もちろん、「女の子の世界を変える」というミッションに対して、一人ひとり捉え方やアプローチの違いがあるのは当然で、社内では考え方の違いを互いに受け入れようとしています。面接でミッションに対する考えを聞くのも、その人なりの意見を知るためです。
一方で「女性」というのは、現在のアジェンダに過ぎないと言えるかもしれません。もし女性雇用の課題が解決されたら、全員で次に解決すべき課題を見つけて、それをミッションとして掲げるのでしょうね。
SECTION 6/6
「楽しい人生」を自分で作り上げよう
⸺ミッションへの考え方も互いに尊重しあう組織なんですね。今後の事業展開や組織について、目指していることを教えてください。
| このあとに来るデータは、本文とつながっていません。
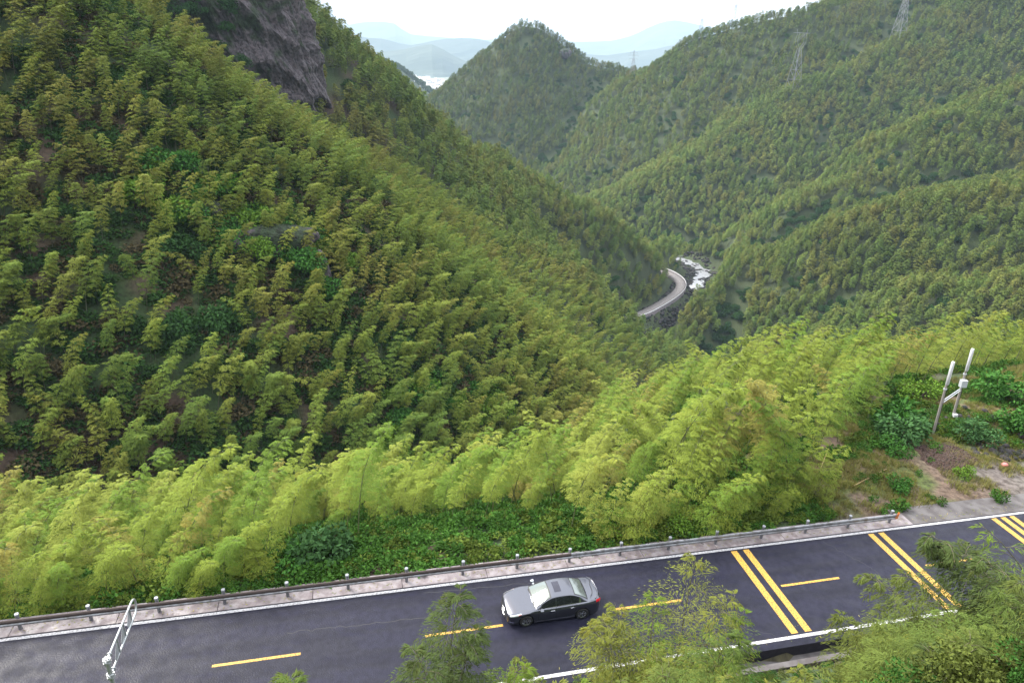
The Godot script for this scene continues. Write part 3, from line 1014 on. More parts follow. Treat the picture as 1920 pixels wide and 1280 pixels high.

古瀬:今の働き方や組織の作り方に手応えを感じているので、まずはこの組織を拡大していきたいです。組織を拡げることで、事業を打ち出す速度や頻度を上げられますし、世の中に貢献できることも増えていくと思っています。
一方で、会社として存在意義を世の中に示すためにも結果を出さなければいけないフェーズにいます。たくさん成功事例を作って、採用や社風の基盤にしたい。業績を世の中に評価してもらった先に、アウローラの組織のあり方や働き方を参考にしてくれるような企業が増えていくと良いなとも思います。
⸺最後に、新規事業をやりたい学生に就活のアドバイスをいただけますか。
古瀬:就活中ほど、自分の価値観ややりたいことにとことん向き合える時間はないと思います。自分の人生のために時間の許す限り悩んで、納得感が高い環境を見つけてください。
アウローラの社員に対してもそうですが、皆さんには楽しい人生を生きてほしいと心から思います。楽しい人生を生きるというのは実は結構難しくて、人によって「楽しい人生」は違います。あなたにとっての最高の人生や最高の時間の使い方は、誰かに指示されるものではなく、自ら考えて作り上げるものです。
アウローラには、起業をしたい人、起業を経験した人、元々はコンサルを目指していた人など多様な人が集まっていますし、アウローラで経験を積んで起業する人も応援しています。あなたが「自分にとって最高の人生を歩む」というテーマで色々考えて、もしそれがアウローラと重なるのであれば、最大限アウローラを活用してほしいと思います。